The HHI values for Config-1, Config-2, and Configs-3 to 8 are 0.36, 1.76, and 1.06 DALY respectively. Config-1 has 4.8 times less HHI than Config-2 and 2.9 times less HHI than Configs-3 to 8. The EQI values for Config-1, Config-2 and Config-3 to 8 are 0.0028, 0.0086 and 0.0052 species.yr respectively. Config-1 has 3 times less EQI than Config-2 and 1.8 times less EQI than Configs-3 to 8. Finally, the RI values for Config-1, Config-2, and Configs-3 to 8 are $3.6, $89.7, and $46.7, respectively. Config-1 has 24.9 times less RI than Config-2 and 13.97 times less RI than Configs-3 to 8. Config-1 appears to be beneficial for reducing impacts on human health, ecosystem quality, and resources.

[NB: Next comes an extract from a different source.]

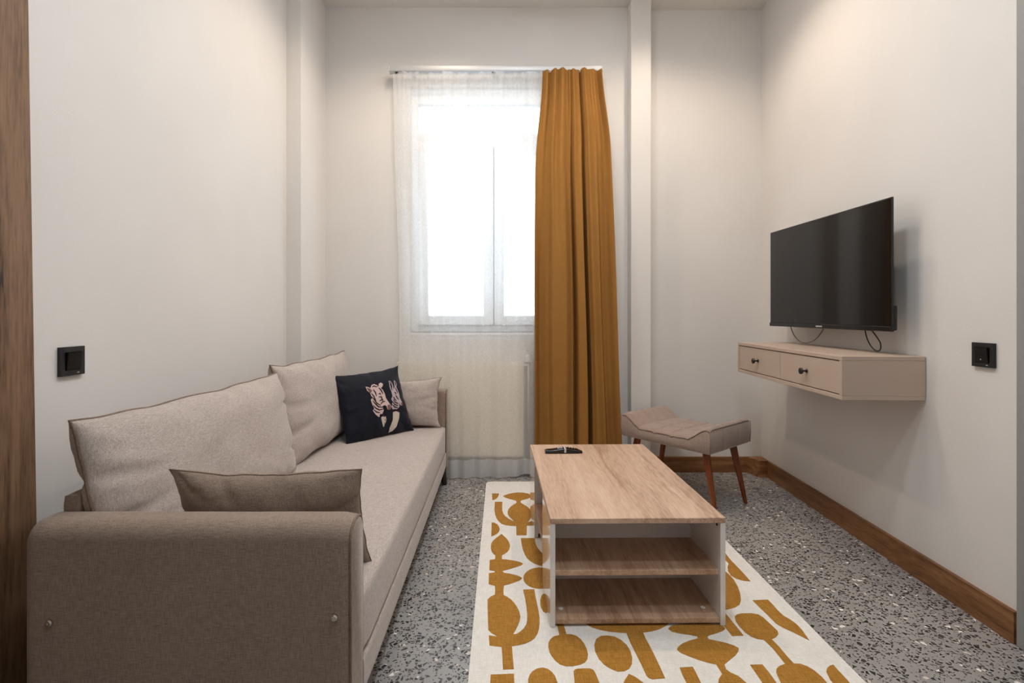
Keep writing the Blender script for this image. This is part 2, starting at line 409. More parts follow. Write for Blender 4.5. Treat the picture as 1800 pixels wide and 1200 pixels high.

The reason why the lowest values were obtained in Config-1 can be understood as the use of recycled materials (cork) instead of natural resources. The cork is manually harvested from the forests, and then motor-manual processed for thinning and final cutting of the trees. For this reason, specific to the case, Config-1 has been found to affect agricultural land use more than the other configurations.